Pour votre film, vous avez utilisé des images d’archives tchèques mais également par exemple de Suède où vous avez trouvé des images inédites même pour le public tchèque. Pourriez-vous nous en dire plus ?
« Grâce à un documentaire sur Milos Forman, nous avons vu des images d’archives où on parlait français, mais avec un accent que nous avons identifié au bout d’un certain temps comme un accent suédois. La Suède nous a envoyé par la suite toute une liste d’archives, liées par exemple à une émission de cinéma très populaire animée pendant près de 40 ans par le critique Peter Sundgren. Pour notre documentaire, nous avons utilisé une séquence avec Alois Poledňák, le directeur de la cinématographique tchèque, interrogé en français par Peter Sundgren. Il est venu à Prague en 1966 et a demandé de voir les films de Věra Chytilová et Jan Němec, ce que les autorités ont refusé. Alois Poledňák développe un tas d’arguments totalement absurdes. C’est une archive qui n’est pas connue du public tchèque et qui est extrêmement intéressante à entendre. »

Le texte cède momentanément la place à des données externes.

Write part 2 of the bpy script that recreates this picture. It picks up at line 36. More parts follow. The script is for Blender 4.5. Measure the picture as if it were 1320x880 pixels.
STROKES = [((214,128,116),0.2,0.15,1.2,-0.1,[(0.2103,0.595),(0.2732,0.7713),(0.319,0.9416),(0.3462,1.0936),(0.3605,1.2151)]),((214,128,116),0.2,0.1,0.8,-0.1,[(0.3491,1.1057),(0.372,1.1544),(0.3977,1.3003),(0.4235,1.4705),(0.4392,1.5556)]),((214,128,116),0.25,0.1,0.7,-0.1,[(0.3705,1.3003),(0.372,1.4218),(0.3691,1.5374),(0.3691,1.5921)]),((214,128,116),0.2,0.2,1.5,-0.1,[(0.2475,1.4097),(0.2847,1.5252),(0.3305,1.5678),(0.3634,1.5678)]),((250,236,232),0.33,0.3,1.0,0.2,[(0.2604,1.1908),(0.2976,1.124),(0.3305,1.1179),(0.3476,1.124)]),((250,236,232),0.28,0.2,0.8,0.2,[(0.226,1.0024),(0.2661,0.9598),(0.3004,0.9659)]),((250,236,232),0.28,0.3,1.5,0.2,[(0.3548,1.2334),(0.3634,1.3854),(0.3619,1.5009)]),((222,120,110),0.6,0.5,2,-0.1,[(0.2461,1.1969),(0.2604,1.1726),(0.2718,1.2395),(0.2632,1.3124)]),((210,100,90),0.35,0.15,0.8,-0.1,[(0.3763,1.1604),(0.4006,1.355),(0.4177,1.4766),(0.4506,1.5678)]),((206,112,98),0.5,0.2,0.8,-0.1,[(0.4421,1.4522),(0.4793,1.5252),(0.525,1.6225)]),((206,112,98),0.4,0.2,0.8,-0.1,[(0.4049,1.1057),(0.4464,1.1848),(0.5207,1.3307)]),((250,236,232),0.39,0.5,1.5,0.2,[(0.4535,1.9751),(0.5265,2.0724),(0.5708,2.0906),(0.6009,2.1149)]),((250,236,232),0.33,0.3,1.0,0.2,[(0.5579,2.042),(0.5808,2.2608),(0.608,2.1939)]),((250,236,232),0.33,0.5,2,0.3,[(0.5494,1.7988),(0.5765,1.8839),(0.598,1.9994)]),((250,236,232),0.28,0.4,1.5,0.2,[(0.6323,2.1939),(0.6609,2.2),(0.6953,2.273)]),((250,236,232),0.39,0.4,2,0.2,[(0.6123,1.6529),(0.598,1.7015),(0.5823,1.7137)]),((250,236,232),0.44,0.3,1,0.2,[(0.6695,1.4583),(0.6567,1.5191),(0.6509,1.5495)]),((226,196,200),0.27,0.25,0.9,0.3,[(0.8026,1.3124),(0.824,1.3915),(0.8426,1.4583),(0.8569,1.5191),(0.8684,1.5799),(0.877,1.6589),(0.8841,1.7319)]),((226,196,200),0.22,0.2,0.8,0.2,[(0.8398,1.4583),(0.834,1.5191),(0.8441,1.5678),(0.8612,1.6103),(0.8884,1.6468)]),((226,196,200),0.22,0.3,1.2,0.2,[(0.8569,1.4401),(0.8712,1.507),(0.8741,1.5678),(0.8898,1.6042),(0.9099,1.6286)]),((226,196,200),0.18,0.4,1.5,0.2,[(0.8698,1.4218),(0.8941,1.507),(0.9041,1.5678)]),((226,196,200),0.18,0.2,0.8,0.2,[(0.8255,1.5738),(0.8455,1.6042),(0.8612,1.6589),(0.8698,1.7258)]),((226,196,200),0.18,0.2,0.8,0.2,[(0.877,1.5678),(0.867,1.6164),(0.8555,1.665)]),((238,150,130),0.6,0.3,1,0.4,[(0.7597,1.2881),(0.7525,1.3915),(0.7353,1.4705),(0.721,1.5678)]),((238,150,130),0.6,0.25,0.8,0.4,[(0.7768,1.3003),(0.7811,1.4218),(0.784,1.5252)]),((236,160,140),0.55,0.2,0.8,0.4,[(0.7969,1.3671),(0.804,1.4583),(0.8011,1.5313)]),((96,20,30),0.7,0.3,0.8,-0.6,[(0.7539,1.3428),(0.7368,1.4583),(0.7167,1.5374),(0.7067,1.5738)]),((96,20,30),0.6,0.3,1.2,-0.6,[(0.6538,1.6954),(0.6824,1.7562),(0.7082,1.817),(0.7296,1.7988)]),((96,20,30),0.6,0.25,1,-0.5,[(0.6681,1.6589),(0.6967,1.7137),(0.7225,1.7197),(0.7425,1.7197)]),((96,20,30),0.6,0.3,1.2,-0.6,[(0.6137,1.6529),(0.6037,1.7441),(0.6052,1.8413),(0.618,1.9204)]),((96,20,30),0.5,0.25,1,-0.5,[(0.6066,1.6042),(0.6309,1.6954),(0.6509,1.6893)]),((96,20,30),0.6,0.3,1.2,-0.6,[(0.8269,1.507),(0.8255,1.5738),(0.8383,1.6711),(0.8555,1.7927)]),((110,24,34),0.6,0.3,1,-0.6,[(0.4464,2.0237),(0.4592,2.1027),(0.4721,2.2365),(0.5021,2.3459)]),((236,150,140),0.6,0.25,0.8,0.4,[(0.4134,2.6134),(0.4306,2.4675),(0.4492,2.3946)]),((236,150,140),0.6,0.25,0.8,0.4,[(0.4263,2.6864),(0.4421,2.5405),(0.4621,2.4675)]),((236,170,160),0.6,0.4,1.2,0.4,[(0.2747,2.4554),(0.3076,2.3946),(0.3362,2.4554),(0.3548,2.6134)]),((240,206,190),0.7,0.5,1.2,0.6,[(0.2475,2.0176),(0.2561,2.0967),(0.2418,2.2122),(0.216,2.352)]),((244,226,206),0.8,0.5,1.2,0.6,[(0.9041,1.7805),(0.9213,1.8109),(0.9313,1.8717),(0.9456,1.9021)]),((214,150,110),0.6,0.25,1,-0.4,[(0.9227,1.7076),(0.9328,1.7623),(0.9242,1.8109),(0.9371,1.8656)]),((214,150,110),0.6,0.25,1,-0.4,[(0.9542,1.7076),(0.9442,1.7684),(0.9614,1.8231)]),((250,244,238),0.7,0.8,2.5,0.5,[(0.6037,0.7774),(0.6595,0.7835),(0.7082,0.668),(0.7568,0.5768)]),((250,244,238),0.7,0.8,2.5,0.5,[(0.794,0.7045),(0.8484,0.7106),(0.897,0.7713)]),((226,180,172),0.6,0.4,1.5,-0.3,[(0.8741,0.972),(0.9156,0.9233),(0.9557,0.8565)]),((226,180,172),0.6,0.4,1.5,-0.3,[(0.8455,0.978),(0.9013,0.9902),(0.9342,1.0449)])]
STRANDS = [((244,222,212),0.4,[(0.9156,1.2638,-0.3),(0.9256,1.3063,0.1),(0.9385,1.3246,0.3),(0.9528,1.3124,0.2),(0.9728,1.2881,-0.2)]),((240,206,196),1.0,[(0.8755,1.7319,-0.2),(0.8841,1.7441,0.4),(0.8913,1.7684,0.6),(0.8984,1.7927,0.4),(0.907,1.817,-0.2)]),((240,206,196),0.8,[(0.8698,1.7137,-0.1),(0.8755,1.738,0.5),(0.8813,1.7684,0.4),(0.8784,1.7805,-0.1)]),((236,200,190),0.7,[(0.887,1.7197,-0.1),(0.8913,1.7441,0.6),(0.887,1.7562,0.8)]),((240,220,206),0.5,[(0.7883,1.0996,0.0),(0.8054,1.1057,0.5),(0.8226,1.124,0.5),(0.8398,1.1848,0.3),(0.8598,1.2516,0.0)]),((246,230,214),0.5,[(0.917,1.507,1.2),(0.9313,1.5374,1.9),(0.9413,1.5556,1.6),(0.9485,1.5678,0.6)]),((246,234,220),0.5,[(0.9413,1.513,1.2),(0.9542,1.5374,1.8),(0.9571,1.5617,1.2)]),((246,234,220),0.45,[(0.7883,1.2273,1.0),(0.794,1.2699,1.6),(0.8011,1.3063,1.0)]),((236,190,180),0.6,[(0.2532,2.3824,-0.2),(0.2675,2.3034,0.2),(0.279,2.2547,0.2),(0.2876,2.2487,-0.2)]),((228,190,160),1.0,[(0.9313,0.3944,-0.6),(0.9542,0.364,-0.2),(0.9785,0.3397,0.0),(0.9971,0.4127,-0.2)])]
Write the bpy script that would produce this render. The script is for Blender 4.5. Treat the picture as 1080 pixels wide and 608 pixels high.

« Nous avons eu d’autres images encore que nous n’avons pas utilisées. Notamment une archive avec Jan Němec qui, au lendemain de l’invasion soviétique, est sur un toit de Stockholm, et qui a l’air à la fois bouleversé, perturbé, un peu alcoolisé, et qui dit qu’il avait fait un film contre la dictature… »
Quels sont les films de la nouvelle vague tchécoslovaque qui vous ont le plus marqué ?
« Je citerai ‘Vive la république’, car c’est celui qui m’a fait rentrer dans le cinéma tchécoslovaque. C’est un film assez surprenant, parce qu’il parle de l’enfance, il créé une vie intérieure à un enfant. Il évoque ses rêves et son passé, ce qui est plutôt rare au cinéma. »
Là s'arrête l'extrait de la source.